» EXERCISE GOAL: Repeat every line, exactly, from the very first through the one where "MB().tube([(x, y, 3.067)" appears. Add nothing else.
--- begin ---
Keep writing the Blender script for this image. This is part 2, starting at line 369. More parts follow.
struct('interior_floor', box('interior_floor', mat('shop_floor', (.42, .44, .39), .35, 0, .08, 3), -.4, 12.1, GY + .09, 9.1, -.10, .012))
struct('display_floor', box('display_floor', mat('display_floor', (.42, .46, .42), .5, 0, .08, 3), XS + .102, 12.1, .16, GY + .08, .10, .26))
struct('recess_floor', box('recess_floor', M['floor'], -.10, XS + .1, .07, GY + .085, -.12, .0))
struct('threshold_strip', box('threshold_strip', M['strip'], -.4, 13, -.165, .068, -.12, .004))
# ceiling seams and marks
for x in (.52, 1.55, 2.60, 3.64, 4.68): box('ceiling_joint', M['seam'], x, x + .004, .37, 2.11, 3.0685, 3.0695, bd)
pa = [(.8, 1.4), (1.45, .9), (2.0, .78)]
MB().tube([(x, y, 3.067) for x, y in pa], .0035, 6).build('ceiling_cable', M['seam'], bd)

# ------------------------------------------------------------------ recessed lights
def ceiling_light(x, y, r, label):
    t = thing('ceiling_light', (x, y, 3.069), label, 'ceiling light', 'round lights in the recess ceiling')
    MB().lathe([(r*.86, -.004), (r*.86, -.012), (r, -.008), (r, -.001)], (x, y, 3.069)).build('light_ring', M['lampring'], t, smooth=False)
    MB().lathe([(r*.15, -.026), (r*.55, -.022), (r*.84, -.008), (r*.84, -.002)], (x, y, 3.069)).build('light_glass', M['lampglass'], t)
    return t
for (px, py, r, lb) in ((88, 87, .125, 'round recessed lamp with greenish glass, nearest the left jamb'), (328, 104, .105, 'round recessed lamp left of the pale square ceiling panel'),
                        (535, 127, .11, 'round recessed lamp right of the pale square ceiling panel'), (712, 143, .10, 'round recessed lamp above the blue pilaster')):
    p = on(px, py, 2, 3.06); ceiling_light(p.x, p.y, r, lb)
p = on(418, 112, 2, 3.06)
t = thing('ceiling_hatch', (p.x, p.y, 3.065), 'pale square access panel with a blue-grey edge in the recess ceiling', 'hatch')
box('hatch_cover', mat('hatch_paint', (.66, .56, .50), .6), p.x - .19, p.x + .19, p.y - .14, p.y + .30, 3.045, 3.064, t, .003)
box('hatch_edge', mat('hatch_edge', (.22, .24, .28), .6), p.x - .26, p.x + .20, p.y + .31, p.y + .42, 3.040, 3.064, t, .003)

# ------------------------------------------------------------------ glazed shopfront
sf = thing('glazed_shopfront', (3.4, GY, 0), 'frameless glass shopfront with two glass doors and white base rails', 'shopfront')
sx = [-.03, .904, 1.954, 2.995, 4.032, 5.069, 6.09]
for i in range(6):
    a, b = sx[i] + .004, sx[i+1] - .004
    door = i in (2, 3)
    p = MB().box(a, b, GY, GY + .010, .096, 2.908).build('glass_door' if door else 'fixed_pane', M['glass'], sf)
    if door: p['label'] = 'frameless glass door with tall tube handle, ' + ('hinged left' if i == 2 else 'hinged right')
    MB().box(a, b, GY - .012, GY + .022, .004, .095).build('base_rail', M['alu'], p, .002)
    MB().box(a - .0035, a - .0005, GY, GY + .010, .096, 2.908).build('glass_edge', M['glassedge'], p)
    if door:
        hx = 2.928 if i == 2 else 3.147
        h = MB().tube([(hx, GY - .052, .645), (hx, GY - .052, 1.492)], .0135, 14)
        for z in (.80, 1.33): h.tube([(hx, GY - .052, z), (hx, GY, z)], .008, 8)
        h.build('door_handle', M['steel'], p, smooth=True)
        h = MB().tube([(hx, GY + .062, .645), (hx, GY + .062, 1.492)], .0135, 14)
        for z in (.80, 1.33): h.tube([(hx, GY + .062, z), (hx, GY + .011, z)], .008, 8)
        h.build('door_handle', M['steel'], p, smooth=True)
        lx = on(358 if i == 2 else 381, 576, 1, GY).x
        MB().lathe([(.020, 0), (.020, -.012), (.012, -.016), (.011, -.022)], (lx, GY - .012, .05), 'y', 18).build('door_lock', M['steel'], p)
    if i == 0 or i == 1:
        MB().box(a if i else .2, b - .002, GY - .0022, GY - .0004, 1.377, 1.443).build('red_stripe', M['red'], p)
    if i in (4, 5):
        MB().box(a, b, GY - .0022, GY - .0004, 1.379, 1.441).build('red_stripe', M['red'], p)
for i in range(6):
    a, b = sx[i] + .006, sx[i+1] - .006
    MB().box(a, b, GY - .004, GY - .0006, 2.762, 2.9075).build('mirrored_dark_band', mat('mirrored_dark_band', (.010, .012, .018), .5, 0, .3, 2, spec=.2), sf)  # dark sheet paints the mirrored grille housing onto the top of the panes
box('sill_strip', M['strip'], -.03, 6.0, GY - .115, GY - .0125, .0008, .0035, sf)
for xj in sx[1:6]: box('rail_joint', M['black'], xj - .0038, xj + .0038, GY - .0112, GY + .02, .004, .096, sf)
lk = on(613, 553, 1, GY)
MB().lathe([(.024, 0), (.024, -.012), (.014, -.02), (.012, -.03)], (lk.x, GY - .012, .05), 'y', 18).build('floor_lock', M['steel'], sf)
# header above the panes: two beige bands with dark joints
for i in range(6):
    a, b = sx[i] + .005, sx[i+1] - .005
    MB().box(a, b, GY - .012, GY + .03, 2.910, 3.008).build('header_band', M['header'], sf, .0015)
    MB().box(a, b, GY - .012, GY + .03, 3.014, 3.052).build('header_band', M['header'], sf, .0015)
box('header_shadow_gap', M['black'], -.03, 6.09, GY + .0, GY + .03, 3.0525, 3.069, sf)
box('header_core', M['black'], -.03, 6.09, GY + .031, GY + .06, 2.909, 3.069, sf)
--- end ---
» OUTPUT BELOW:
Keep writing the Blender script for this image. This is part 2, starting at line 369. More parts follow.
struct('interior_floor', box('interior_floor', mat('shop_floor', (.42, .44, .39), .35, 0, .08, 3), -.4, 12.1, GY + .09, 9.1, -.10, .012))
struct('display_floor', box('display_floor', mat('display_floor', (.42, .46, .42), .5, 0, .08, 3), XS + .102, 12.1, .16, GY + .08, .10, .26))
struct('recess_floor', box('recess_floor', M['floor'], -.10, XS + .1, .07, GY + .085, -.12, .0))
struct('threshold_strip', box('threshold_strip', M['strip'], -.4, 13, -.165, .068, -.12, .004))
# ceiling seams and marks
for x in (.52, 1.55, 2.60, 3.64, 4.68): box('ceiling_joint', M['seam'], x, x + .004, .37, 2.11, 3.0685, 3.0695, bd)
pa = [(.8, 1.4), (1.45, .9), (2.0, .78)]
MB().tube([(x, y, 3.067) for x, y in pa], .0035, 6).build('ceiling_cable', M['seam'], bd)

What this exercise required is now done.